Week Seven Morning Aftermath: Cardinals 24, Giants 17
Posted by Mike Florio on October 26, 2009 9:08 AM ET
Last January, the Arizona Cardinals seized upon an "everyone thinks we suck" vibe, and carried it all the way to the Super Bowl.
The label, frankly, was deserved. A perfect 6-0 against other NFC West teams, the Cardinals were batting .300 (good in baseball, very bad in football) against the rest of the league.
In five of seven 2009 losses, the Cardinals gave up, on average, more than 44 points.
The low point came in in late September, with a 56-35 loss at the Meadowlands, against the Jets.
The Cardinals avoided having to return to New Jersey in the playoffs, thanks to an upset by the Eagles over the Giants. But the Cardinals couldn't avoid it this year, thanks to the league's regular-season scheduling formula.
The unlikely Super Bowl appearance transformed the "everyone thinks we suck" vibe into an "everyone thinks we're better than we really are" attitude -- and so the Cardinals staggered through the first three weeks of the season, hitting their too-early bye week at 1-2, capped by a crushing home loss to the Colts.
But since emerging from the off week, the Cardinals look like they did in January, apparently fueled by a return of the "everyone thinks we suck" vibe.
They vaulted back into contention in the NFC West in Week Six with a 27-3 thrashing of the Seahawks, in Seattle. But that outcome wasn't nearly as surprising as Sunday night's return to the Meadowlands, where the Cards sent the Giants to their second straight loss, following five straight wins to open the year.
In seizing a one-game lead in their division, Arizona did nothing spectacular on offense. Instead, their good-enough-to-keep-us-close-thanks-to-our-great-passing-game defense came up huge, picking off Eli Manning three times, sacking him three times, and forcing two fumbles, one of which was recovered by the Cardinals.
In fact, the Giants should have scored fewer than 17 points, given the volleyball bounce on a tipped pass that landed with almost perfect timing into the arms of Hakeem Nicks, who barely broke stride to come up with the ball. Apart from that fluke play, the Giants scored only ten points.
Already, the whispers are growing regarding the question of whether the Giants are a fluke -- a five-win franchise that fattened its record against the likes of the Redskins, Bucs, Chiefs, and Raiders.
It's a legitimate concern, and we'll find out soon whether the Giants can turn it around. Next week, they go to Philadelphia.

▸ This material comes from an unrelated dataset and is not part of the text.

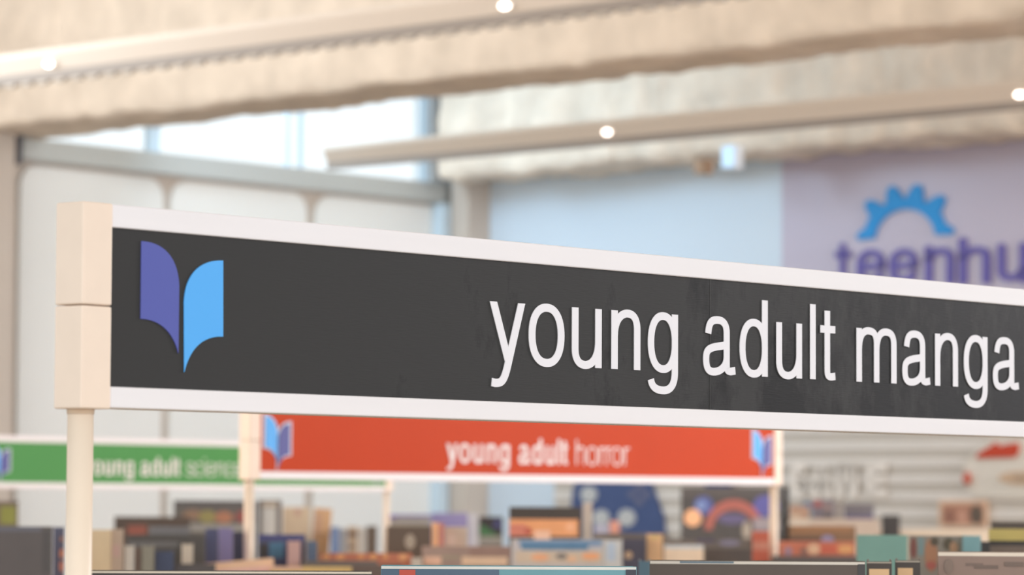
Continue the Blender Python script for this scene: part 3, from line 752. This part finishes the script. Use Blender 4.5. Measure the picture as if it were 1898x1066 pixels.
Cc(.02, 1505, 1546, 926, (126, 116, 120), 'grey book with a red spot beside the slim blue book', t=.03, art=[(1506, 928, 1524, 940, (172, 96, 90), 'ell'), (1526, 934, 1540, 948, (156, 130, 120), 'ell'), (1524, 950, 1544, 966, (106, 98, 98))])
Cc(.02, 1547, 1562, 930, (152, 142, 134), 'slim taupe book between grey books', kind='spine')
Cc(.0, 1564, 1620, 934, (116, 110, 114), 'slate grey book with a dark violet base', t=.03, art=[(1566, 955, 1620, 965, (100, 96, 124))])
Cc(-.24, 1462, 1630, 962, (184, 166, 150), 'long pale taupe book lying below the slate grey book', t=.04, art=[(1462, 964, 1500, 974, (196, 184, 168))])
Cc(-.04, 1634, 1668, 955, (70, 66, 64), 'small square black book by the picture frame', t=.04)
Cc(-.1, 1600, 1850, 981, (214, 196, 174), 'long cream book below the small picture frame', t=.04)

# rainbow game box
e, bf, top, (xl, xr, h) = book('C', .10, 1262, 1446, 903, (84, 80, 78), 'black game box with a red rainbow arc and coloured shapes', t=.05, name='game_box', group='boxes on the bookcase of the green sign',
   art=[(1262, 905, 1446, 920, (96, 90, 88)), (1286, 920, 1322, 955, (92, 100, 156), 'ell'), (1290, 928, 1310, 946, (128, 148, 192), 'ell'), (1396, 918, 1444, 958, (100, 98, 160), 'ell'), (1268, 944, 1300, 976, (246, 186, 142), 'ell'),
        (1306, 926, 1414, 982, (174, 104, 94), 'arc'), (1330, 952, 1384, 972, (106, 98, 130), 'ell'), (1376, 966, 1392, 1000, (172, 160, 146), 'ell'), (1396, 960, 1444, 984, (156, 146, 150))])
e['category'] = 'box'
e, *_ = book('C', .16, 1448, 1462, 903, (66, 62, 62), 'black end of a second game box beyond the red sign post', 'face', t=.05, name='game_box', group='boxes on the bookcase of the green sign')
e['category'] = 'box'

# ------------------------------------------------------------------ things on the end wall
def wall_poly(px_pts, off=-.045):
    return [BW.loc(x, y, off) for x, y in px_pts]
def on_wall(name, label, cat, cx, cy, off=-.045, group=None):
    q = BW.loc(cx, cy, off); e = empty(name, None, BW.world(q[0], off, q[1]), ANG_B); tag(e, label, cat, group); return e, q
def shape(e, q, pts, m, nm, y0=-.012, y1=0.0, off=-.045, bevel=.0):
    P = [(x-q[0], z-q[1]) for x, z in wall_poly(pts, off)]
    return MB().prism(P, y0, y1).build(nm, m, e, bevel=bevel)
def circ(cx, cy, r, n=28, ry=None): return [(cx+r*math.cos(2*PI*i/n), cy+(ry or r)*math.sin(2*PI*i/n)) for i in range(n)]
NAVY = mat('navy_board', (66, 82, 122), .5)
e, q = on_wall('controller_sign', 'navy blue game controller cutout with pale round buttons on the slatwall', 'sign', 1150, 930)
pts = [(1064, 985), (1061, 940), (1064, 905), (1078, 880)] + [(1100, 862), (1150, 858), (1190, 864)] + [(1206, 884), (1216, 915), (1232, 958), (1236, 1000), (1222, 1030), (1200, 1030), (1182, 1000), (1150, 985), (1112, 988), (1098, 1010), (1086, 1030), (1070, 1030)]
shape(e, q, pts, NAVY, 'board', bevel=.002)
for (x, y, r) in ((1095, 917, 15), (1118, 960, 15), (1165, 960, 16)):
    shape(e, q, circ(x, y, r), mat('pale_button', (186, 186, 184), .5), 'button', -.017, -.012)
for dx, dy in ((-13, 0), (13, 0), (0, -13), (0, 13)):
    shape(e, q, circ(1188+dx, 917+dy, 8), mat('dull_button', (98, 100, 124), .5), 'button', -.015, -.012)
# GAME letters
LT = mat('cream_letter_board', (228, 219, 209), .5)
for ch, x0, x1, lab in (('G', 1464, 1502, 'first white cutout letter of GAME on the slatwall'), ('A', 1502, 1546, 'white cutout letter A of GAME on the slatwall'),
                        ('M', 1545, 1594, 'white cutout letter M of GAME on the slatwall'), ('E', 1600, 1648, 'last white cutout letter of GAME, an E on the slatwall')):
    xc = (x0+x1)/2
    e, q = on_wall('cutout_letter', lab, 'letter', xc, 922, -.046, 'GAME letters on the slatwall')
    wl = BW.loc(x1, 922, -.046)[0]-BW.loc(x0, 922, -.046)[0]; zz = BW.loc(xc, 922, -.046)[1]; ht = BW.loc(xc, 858, -.046)[1]-zz
    adv, st = glyph(ch, .22, .17); mb = MB()
    for pts in st:
        Lp, Rp = ribbon(pts, .24*(1.1 if ch in 'GE' else 1.0), .19)
        g = lambda P: [((x/adv-.5)*wl, z/.718*ht) for x, z in P]
        mb.strip(g(Lp), g(Rp), -.005, 0)
    mb.build('letter_board', LT, e)
# red and tan shapes
e, q = on_wall('wall_decoration', 'red jagged cutout on a pale board on the slatwall', 'decoration', 1850, 836)
shape(e, q, [(1786, 858), (1800, 920), (1905, 925), (1930, 812), (1838, 812)], mat('pale_board', (212, 204, 192), .6), 'backing_board', -.008, 0)
shape(e, q, [(1814, 850), (1815, 842), (1832, 832), (1842, 826), (1848, 820), (1858, 828), (1868, 824), (1890, 821), (1892, 836), (1884, 848), (1850, 849)], mat('red_cutout', (188, 62, 32), .5), 'cutout', -.02, -.008)
e, q = on_wall('wall_ornament', 'small round red ornament beneath the red jagged cutout', 'ornament', 1797, 887)
mb = MB(); sph = []
bm = bmesh.new(); bmesh.ops.create_uvsphere(bm, u_segments=16, v_segments=10, radius=.022); bmesh.ops.scale(bm, vec=(1, .6, 1.35), verts=bm.verts); bmesh.ops.translate(bm, vec=(0, -.022, 0), verts=bm.verts)
mb.add([v.co for v in bm.verts], [[v.index for v in f.verts] for f in bm.faces]); bm.free()
mb.build('ball', mat('brick_red_gloss', (190, 92, 72), .3), e, smooth=True)
e, q = on_wall('wall_plaque', 'tan oval plaque on the slatwall at the edge below the red cutout', 'plaque', 1890, 886, -.056)
shape(e, q, circ(1893, 886, 40, ry=12), mat('tan_plaque', (198, 168, 140), .6), 'plate', -.010, 0, -.056)
shape(e, q, circ(1900, 886, 24, ry=6), mat('olive_plaque_centre', (172, 150, 128), .6), 'centre', -.013, -.010, -.056)
e, q = on_wall('picture_frame', 'small cream framed brown picture on the slatwall', 'picture frame', 1788, 953)
shape(e, q, [(1743, 928), (1743, 978), (1832, 978), (1832, 927)], mat('peach_frame', (214, 180, 152), .5), 'frame', -.014, 0)
shape(e, q, [(1750, 935), (1750, 971), (1827, 972), (1827, 934)], mat('brown_print', (172, 124, 102), .5), 'print', -.016, -.014)
shape(e, q, circ(1764, 957, 9, ry=13), mat('print_rust', (148, 104, 88), .5), 'print_figure', -.0175, -.016)
shape(e, q, circ(1787, 959, 9, ry=14), mat('print_pink', (196, 148, 126), .5), 'print_figure', -.0175, -.016)
shape(e, q, circ(1814, 954, 12, ry=18), mat('print_dark', (100, 86, 74), .5), 'print_figure', -.0175, -.016)
e, q = on_wall('wall_emblem', 'blue pointed emblem above the rainbow game box on the slatwall', 'emblem', 1335, 880)
shape(e, q, [(1298, 850), (1300, 890), (1312, 903), (1336, 903), (1354, 903), (1366, 892), (1368, 850)], mat('navy_emblem', (72, 86, 130), .5), 'emblem_board', -.012, 0)
shape(e, q, [(1318, 850), (1322, 888), (1334, 896), (1350, 886), (1352, 850)], mat('light_blue_emblem', (150, 160, 200), .5), 'emblem_face', -.015, -.012)

# teen hub wall sign
e, q = on_wall('wall_sign', 'blue half gear above purple teenhub lettering on the lilac wall', 'sign', 1679, 445, -.0)
k = lambda x, y: tuple(a-b_ for a, b_ in zip(BW.loc(x, y), q))
px = abs(k(1680, 445)[0]-k(1679, 445)[0]); pz = abs(k(1679, 446)[1])
cx, cyy = 1679, 446
def gp(r, a): return (r*px*math.cos(math.radians(a)), r*pz*math.sin(math.radians(a)))
outer = []
R0, R1 = 78, 104
prof = [(6, 60), (3, 86), (7, 91), (12, 88), (20, 78), (32, 80)]
for a_c in (47, 76, 104, 133):
    prof += [(a_c-12, R0), (a_c-6, R1-7), (a_c-2.5, R1), (a_c+2.5, R1), (a_c+6, R1-7), (a_c+12, R0)]
prof += [(148, 80), (160, 78), (168, 88), (173, 91), (177, 86), (174, 60)]
prof = [p for p in prof if 1]
out_p = [gp(r, a_) for a_, r in prof if r > 62]
inn = [gp(57, a_) for a_ in [6+168*i/(len(out_p)-1) for i in range(len(out_p))]]
MB().strip(out_p, inn, -.014, -.001).build('gear_arc', mat('gear_blue', (28, 140, 208), .5), e)
# lettering: each letter placed to its own span
VIO = mat('violet_letters', (98, 88, 158), .5)
base_y = 522
for ch, x0, x1 in (('t', 1549, 1580), ('e', 1590, 1642), ('e', 1650, 1703), ('n', 1716, 1770), ('h', 1779, 1838), ('u', 1851, 1906), ('b', 1920, 1976)):
    xc = (x0+x1)/2; yb = 528-(xc-1550)*.020
    a0 = k(x0, yb); a1 = k(x1, yb); z0 = a0[1]; emh = 62*pz/.523
    w = .108
    adv, st = glyph(ch, w, w*.98)
    st = [[(x, z if z < .53 else .53+(z-.53)*.55) for x, z in s_] for s_ in st]
    xs_ = [p[0] for s_ in st for p in s_]; mn, mx = min(xs_)-w/2, max(xs_)+w/2
    mb = MB()
    for pts in st:
        closed = len(pts) > 3 and math.hypot(pts[0][0]-pts[-1][0], pts[0][1]-pts[-1][1]) < 1e-5
        Lp, Rp = ribbon(pts, w, w*.95, closed)
        g = lambda P: [(a0[0]+(x-mn)/(mx-mn)*(a1[0]-a0[0]), z0+z*emh) for x, z in P]
        mb.strip(g(Lp), g(Rp), -.014, -.001)
        if not closed:
            for c0 in (pts[0], pts[-1]):
                mb.prism(g([(c0[0]+w/2*math.cos(2*PI*i/14), c0[1]+w/2*math.sin(2*PI*i/14)) for i in range(14)]), -.0141, -.001)
    mb.build('letter', VIO, e)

After the bye, the road doesn't get much easier, with a visit from Atlanta, a Thanksgiving-night trip to Denver, games against every team in their division, and a trip to Minnesota.
So it could be that the Giants are crumbling. We'll know a lot more in six days, when they play the team that knocked them out of the playoffs in 2008.
Meanwhile, the Cardinals are perched at 4-2 and their schedule has plenty of soft spots: Carolina, Seattle, St. Louis, Tennessee, Detroit, St. Louis again. That looks like at least 10 wins, one more than they managed for the entire regular season in 2008.
And who knows? Maybe the Cardinals will get one more win in the postseason, too.